11 January 2019 08:35


i tune my bicycle the way i've tuned pianos, violins, guitars. there's a physicality, a rhythm, a sonorance that i need to understand. this front wheel is old enough to vote; dented rims compromise my braking ability, and the spokes freeze in place even as i rotate the nipples. i pluck each spoke and listen to the sound it makes, knowing by feel what is too tight or too loose. they snap with a startling pop when the most recent set of adjustments settle in.

wheels can be assessed for trueness in three reasonable ways: lateral centering of the rim (if you roll the wheel, does the rim seem to drift from left to right?), radial consistency (is the distance between each point on the rim and the center of the hub the same?), and dishing (is the rim centered on the axle?). guides that describe how to check trueness refer to spinning the wheel in place and checking for uneven scraping; over time, i've learned that this is an auditory cue, rather than a visual one.

i spent weekends one summer riding over to the shop, locking up my bike, and going straight to the stack of trashed wheels in the corner that no one would touch. the truing stands were unfortunately located in the middle of the workshop, so i had to learn to tune out the chatter of other mechanics and visitors if i wanted to have a productive wheel truing session at all. sometimes, i wore headphones to tune them out, keeping a finger against the calipers so i could feel the vibration that the scrape would make. i worked with my eyes closed; the spoke wrench fit into my palm so well that it felt like turning the nipples with my bare fingers. the wheel hummed as it spun, and i hummed back. each click of the calipers rang out through the hollow rims, a steady rhythm that cued to me exactly which spokes needed adjustment.

but when i learned to tune my piano, it was by taste, not sound. upper notes had three strings per key, middle notes had two; when the strings were not aligned perfectly with each other, my mouth felt uncomfortable, like tasting a rotten pistachio i didn't expect. i'd bring each string up, down, far past the correct point to taste the worst it can get, then ease it slowly into harmony with my tongue pressed against the roof of my mouth, tasting a cool, creamy smoothness when the notes were corrected.

my mother cooked fish once while i was trying to tune my piano, and the briny smells distracted me so much that i needed a piece of chocolate in my mouth to counteract the fish, and then hoped to taste the strings by leaning my cheek against the wood and feeling the vibrations through my cheekbones, wiggling the roof of my mouth, settling in my sinuses.

this is touch, maybe. this is sound and smell and taste. sometimes, i wonder, if i ever use my eyes for anything at all.

15 April 2018 22:47


this house is empty, for a few hours. this house has hollow floors and high ceilings, so when i bellow into the space, my voice pushes the void away.

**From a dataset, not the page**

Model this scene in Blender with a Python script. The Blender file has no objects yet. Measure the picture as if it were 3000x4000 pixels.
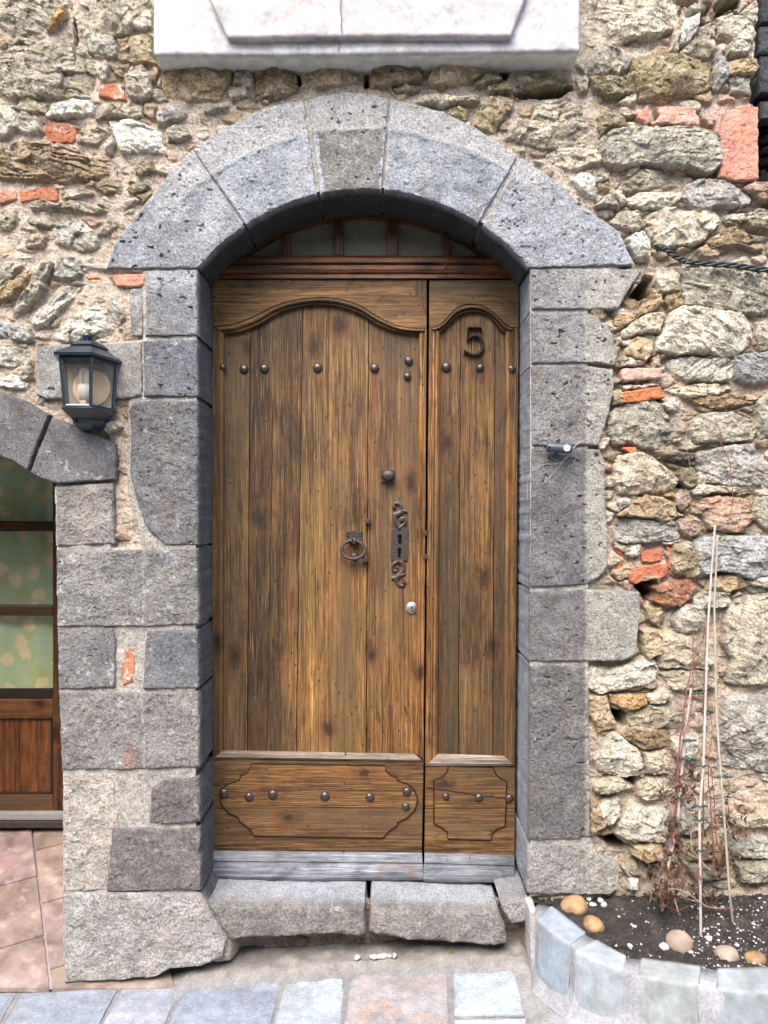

i'm surrounded by violins and violin parts; bow beetles have gnawed through the horsehair, but i can still stretch the dried filament over the strings and vibrate the walls of this temporarily empty house.

i know there's old injuries in my hands, my shoulders, my neck, and they are quick to remind me that they will never fully heal. but i steal the hundreds of notes that i can, today, stolen while no one can hear me.

i can rest my hands by singing, instead, wordless sound that presses into all the empty spaces of this temporarily empty house. i can still chase that space with sounds.